Exercise description -
How does the data below read from its first line through the line containing "R_ = math.radians"? Print those lines exactly.

Scene script records
--- START ---
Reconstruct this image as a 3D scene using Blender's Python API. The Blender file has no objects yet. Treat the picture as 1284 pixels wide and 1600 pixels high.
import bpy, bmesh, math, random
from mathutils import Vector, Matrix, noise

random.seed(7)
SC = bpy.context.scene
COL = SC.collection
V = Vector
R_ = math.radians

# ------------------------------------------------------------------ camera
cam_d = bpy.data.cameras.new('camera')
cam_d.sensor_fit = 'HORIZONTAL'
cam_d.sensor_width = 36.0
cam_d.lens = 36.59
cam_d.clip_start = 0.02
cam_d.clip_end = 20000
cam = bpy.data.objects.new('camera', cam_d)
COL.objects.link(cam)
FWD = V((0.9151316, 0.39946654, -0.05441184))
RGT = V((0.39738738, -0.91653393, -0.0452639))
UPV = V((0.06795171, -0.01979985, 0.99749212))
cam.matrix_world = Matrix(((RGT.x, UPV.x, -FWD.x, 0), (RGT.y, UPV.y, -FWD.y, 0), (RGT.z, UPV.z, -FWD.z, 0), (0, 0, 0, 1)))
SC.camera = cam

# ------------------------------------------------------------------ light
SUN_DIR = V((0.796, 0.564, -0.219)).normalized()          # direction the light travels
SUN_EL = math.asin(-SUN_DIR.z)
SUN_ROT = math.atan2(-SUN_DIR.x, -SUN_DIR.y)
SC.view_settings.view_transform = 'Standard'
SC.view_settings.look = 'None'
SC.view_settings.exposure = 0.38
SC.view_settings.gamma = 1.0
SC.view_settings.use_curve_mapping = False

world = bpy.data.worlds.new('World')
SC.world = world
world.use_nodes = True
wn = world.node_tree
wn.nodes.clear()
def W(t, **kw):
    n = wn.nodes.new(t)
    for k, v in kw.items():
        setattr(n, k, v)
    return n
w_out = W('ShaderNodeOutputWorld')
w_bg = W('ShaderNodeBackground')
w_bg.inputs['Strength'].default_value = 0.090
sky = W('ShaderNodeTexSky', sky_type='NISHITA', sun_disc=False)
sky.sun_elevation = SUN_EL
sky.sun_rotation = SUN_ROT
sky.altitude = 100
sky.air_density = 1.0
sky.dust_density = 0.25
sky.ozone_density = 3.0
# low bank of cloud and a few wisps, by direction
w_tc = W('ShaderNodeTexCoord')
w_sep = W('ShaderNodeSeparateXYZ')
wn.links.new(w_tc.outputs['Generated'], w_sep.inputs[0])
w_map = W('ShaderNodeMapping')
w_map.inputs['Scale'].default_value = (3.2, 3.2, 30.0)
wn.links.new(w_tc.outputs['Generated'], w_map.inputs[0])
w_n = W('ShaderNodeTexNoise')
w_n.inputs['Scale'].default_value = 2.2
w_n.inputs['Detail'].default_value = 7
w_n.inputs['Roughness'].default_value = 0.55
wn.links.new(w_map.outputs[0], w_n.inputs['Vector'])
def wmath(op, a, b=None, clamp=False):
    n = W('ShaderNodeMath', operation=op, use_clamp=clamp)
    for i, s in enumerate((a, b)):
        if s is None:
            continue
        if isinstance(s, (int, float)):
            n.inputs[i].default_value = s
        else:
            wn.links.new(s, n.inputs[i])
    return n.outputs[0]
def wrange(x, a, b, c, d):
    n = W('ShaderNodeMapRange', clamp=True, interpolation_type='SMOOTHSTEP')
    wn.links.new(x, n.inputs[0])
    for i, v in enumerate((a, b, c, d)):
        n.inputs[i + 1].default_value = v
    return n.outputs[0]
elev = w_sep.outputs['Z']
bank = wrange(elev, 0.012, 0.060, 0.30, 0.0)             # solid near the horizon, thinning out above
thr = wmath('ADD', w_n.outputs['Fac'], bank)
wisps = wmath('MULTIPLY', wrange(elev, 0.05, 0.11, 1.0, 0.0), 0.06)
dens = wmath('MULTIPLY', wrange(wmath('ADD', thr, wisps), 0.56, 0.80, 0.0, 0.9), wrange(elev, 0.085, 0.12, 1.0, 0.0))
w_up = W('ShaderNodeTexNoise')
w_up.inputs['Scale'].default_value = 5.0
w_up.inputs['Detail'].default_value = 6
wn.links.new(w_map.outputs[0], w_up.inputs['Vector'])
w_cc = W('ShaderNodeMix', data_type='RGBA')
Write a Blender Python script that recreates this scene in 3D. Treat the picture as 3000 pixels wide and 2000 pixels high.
--- END ---
Expected answer -
Reconstruct this image as a 3D scene using Blender's Python API. The Blender file has no objects yet. Treat the picture as 1284 pixels wide and 1600 pixels high.
import bpy, bmesh, math, random
from mathutils import Vector, Matrix, noise

random.seed(7)
SC = bpy.context.scene
COL = SC.collection
V = Vector
R_ = math.radians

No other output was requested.